A research group from the Geothermal Research program of the Sandia National Laboratories has developed a transmitter that can take measurements in the high-temperature environment of geothermal wells, and transmit that data across 5000 feet of wireline.
Collecting data in-situ in geothermal wells is invaluable in quickly and accurately characterizing a resource. However, this is easier said than done. Sensors need to be specialized to function under the temperature and chemistry conditions of geothermal boreholes. The length of these boreholes can also be a challenge, since this means that data needs to be transmitted over a wireline measuring a few thousands of feet.
This study had been previously presented during the 2022 Geothermal Rising Conference.

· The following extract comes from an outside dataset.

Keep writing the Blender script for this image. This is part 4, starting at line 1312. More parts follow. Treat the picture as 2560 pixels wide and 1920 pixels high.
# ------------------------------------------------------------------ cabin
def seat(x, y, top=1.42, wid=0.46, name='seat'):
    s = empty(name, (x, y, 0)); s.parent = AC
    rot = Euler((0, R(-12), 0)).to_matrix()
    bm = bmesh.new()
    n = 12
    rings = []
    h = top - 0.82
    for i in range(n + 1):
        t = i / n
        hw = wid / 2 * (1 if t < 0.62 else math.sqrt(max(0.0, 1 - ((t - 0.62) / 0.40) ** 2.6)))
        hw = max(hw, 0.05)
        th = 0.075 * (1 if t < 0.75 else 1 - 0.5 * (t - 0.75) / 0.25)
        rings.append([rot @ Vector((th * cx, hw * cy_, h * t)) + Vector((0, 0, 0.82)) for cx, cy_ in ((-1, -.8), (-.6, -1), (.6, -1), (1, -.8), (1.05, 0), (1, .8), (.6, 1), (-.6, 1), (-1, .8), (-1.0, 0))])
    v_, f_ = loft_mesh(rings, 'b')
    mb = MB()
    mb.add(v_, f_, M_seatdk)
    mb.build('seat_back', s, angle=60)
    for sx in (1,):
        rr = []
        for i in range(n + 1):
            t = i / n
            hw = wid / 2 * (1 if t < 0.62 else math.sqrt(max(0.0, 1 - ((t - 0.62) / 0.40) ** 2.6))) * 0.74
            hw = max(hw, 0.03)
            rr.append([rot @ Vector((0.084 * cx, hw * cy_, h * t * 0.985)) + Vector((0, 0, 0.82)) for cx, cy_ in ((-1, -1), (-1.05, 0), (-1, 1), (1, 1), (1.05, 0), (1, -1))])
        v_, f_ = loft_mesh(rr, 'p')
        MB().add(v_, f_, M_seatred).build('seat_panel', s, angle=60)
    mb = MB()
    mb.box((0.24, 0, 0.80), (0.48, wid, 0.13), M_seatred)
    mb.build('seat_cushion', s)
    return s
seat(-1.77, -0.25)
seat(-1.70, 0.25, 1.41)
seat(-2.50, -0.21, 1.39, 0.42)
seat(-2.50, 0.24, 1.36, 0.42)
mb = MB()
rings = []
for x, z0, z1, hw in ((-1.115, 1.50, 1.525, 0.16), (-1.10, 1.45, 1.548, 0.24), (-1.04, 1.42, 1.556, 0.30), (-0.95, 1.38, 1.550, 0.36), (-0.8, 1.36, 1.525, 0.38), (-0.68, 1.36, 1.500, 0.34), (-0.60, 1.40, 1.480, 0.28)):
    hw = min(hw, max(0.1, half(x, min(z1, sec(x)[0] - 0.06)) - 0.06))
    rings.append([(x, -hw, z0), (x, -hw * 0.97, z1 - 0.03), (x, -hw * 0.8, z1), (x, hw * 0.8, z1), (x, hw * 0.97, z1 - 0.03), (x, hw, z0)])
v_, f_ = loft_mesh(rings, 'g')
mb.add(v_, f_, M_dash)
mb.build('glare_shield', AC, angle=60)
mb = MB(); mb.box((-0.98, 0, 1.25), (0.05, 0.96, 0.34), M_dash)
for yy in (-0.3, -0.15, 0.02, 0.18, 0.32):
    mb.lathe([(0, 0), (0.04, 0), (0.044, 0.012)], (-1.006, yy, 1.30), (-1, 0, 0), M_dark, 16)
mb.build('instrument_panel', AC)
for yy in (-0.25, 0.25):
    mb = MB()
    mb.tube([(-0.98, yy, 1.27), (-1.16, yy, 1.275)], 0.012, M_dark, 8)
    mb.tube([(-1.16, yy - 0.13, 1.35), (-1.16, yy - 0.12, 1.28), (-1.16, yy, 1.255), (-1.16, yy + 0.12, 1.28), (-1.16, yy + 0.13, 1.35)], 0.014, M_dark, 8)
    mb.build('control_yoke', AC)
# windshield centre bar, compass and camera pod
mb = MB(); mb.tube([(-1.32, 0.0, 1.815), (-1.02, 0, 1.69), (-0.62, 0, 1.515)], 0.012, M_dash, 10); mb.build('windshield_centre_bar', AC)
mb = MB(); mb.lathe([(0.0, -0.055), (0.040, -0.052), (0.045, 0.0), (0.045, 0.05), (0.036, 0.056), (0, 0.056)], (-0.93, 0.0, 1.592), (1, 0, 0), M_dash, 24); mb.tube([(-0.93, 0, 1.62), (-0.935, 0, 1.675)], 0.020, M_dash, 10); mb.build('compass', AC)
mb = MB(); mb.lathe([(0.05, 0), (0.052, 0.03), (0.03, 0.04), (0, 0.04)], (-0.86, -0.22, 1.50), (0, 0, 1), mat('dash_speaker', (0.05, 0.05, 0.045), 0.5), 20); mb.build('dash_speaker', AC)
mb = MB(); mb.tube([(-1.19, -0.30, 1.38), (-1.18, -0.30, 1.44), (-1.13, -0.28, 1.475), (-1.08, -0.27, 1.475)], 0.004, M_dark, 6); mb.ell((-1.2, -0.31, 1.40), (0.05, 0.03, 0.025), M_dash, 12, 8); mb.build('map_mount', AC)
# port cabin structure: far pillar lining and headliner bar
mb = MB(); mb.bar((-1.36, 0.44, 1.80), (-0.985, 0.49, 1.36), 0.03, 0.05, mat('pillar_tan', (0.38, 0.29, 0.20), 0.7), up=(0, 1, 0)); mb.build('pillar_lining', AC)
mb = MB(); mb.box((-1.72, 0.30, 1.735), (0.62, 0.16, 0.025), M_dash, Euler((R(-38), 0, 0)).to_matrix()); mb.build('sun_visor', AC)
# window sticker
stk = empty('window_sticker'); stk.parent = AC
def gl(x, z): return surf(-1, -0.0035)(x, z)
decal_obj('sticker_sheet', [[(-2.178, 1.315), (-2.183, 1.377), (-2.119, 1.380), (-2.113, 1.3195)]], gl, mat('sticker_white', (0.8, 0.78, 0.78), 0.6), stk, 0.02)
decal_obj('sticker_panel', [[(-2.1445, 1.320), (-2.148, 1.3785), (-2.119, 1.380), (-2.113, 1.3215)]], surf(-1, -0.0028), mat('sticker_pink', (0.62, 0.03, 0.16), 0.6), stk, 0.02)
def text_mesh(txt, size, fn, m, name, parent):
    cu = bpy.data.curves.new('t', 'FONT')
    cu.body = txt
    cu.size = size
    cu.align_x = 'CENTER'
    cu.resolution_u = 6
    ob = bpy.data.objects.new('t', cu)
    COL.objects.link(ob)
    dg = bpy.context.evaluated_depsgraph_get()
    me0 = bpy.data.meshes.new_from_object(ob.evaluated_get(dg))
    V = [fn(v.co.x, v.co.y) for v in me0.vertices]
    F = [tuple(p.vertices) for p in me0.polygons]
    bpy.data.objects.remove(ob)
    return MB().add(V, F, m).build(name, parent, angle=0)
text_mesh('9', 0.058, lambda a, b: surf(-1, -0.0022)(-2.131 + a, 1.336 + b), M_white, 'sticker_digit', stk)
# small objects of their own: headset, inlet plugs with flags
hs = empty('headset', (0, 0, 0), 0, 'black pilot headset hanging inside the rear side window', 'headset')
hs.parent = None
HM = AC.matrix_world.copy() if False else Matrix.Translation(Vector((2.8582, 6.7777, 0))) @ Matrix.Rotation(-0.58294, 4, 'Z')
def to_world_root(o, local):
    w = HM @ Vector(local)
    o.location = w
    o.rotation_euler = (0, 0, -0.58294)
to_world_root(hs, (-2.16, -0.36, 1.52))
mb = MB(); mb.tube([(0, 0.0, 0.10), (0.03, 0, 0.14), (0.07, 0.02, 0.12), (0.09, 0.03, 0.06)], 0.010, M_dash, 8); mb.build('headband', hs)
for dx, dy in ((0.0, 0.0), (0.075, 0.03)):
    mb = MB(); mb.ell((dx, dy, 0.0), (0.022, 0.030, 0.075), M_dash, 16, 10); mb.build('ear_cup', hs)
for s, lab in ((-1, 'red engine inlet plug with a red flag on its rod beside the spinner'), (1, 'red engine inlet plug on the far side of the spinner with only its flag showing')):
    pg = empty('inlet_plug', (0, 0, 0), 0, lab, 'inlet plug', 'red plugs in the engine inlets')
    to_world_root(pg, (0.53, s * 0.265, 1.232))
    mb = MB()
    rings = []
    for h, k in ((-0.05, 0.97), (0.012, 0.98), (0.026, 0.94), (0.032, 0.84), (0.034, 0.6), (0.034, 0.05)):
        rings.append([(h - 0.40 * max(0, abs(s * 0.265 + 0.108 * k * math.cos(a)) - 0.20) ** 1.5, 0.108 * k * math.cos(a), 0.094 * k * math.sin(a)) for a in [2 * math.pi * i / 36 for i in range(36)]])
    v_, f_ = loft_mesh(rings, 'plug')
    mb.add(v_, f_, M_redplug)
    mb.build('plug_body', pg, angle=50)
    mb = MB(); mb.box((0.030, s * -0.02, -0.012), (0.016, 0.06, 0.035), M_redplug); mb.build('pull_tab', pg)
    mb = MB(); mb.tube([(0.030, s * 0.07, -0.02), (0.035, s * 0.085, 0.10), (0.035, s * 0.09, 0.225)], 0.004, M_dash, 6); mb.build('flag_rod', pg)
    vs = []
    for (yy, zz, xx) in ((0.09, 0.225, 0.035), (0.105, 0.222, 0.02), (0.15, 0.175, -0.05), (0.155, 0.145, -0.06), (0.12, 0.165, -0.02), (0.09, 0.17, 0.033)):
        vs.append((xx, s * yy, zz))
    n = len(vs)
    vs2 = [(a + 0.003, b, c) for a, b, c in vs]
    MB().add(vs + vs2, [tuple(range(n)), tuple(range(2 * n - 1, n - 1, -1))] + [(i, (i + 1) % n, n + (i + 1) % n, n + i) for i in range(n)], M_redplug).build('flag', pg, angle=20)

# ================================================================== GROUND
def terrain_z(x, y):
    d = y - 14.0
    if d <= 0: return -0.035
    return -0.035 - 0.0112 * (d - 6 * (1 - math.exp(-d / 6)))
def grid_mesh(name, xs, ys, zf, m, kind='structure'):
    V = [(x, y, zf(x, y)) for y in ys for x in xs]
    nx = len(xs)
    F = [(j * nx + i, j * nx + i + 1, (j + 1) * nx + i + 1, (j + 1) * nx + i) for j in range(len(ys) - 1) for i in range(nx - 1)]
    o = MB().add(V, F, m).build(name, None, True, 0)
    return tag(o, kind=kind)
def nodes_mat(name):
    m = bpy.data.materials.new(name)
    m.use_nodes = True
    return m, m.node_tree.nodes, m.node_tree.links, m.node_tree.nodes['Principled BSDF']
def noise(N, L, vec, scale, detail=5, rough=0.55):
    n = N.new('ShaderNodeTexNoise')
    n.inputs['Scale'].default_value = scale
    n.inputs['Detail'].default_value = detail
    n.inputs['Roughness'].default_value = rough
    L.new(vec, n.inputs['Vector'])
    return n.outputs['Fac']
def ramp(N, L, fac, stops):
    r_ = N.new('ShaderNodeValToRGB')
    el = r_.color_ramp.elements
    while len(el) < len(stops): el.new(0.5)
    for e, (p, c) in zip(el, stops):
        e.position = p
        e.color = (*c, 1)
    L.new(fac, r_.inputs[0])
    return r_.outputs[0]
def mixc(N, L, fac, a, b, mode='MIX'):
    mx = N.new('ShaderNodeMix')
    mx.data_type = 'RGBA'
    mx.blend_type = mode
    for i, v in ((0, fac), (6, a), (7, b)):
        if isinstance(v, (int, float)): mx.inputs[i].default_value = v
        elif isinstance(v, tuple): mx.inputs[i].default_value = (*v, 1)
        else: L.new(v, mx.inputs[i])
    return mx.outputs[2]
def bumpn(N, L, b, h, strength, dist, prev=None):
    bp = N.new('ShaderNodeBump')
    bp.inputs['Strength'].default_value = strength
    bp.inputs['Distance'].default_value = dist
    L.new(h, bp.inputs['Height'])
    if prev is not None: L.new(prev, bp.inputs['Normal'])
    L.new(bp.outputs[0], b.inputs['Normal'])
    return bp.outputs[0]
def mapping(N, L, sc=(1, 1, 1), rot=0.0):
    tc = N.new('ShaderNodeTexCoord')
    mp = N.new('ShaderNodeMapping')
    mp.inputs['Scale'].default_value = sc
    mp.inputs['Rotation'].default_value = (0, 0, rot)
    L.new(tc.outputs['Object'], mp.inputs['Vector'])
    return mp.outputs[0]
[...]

Hardware selection and coding
The research team found that the sensors used for geothermal wells produce relatively weak signals that cannot be reliably transmitted over thousands of feet of wire. The solution they came up with was to use a microcontroller that can gather signals from multiple sensors and transmit digital data using long-cable communication techniques.
A 32-bit high-temperature microcontroller from the Texas Instruments C2000 family was chosen for the project. A custom printed circuit board (PCB) was also constructed based on this microcontroller.
Prior to this project, the Geothermal department had already developed a communications protocol in MATLAB to generate signals on long cables, with excellent results over 5000 feet of wireline. However, this had not yet been implemented on a high-temperature microcontroller. The transmitter code was then updated and refined by MathWorks to achieve maximum efficiency for the protocol and hardware to be used for the project.
Implementation and testing
Using the custom PCB, test runs were done inside an oven with the microcontroller transmitting signals across a 5000-foot wire. Initial tests were conducted at 170 °C and higher. The data was postprocessed and visualized as a constellation using MATLAB.
Constellation plot for the full data link and 1,524 m (5,000 ft) wireline operating at 170 degrees Celsius (left) and plot for the data link when bypassing the amplifier, line driver, and 1,524 m (5,000 ft) wireline operating at 210 degrees Celsius (right). (source: Wright et al, 2022)
The results indicate that the data link functioned successfully at a transfer rate of 30 kbps up to a temperature of 170 °C through 5000 feet of high-strength, high-temperature coaxial wireline. The amplifier degraded in importance at higher temperatures, resulting in a distorted signal.
Tests were also run with data bypassing the amplifier and wireline, showing that the microcontroller still reliably measured and transmitted data up to 210 °C.
Future work
The next phase of the research aims to update the design to handle higher temperatures with a new microcontroller rated at 300 °C, increase the constellation size to increase the data rates, reimplement QAM with dynamic constellation size modification, reimplement amplifier/line distortion correction, and implement error correction.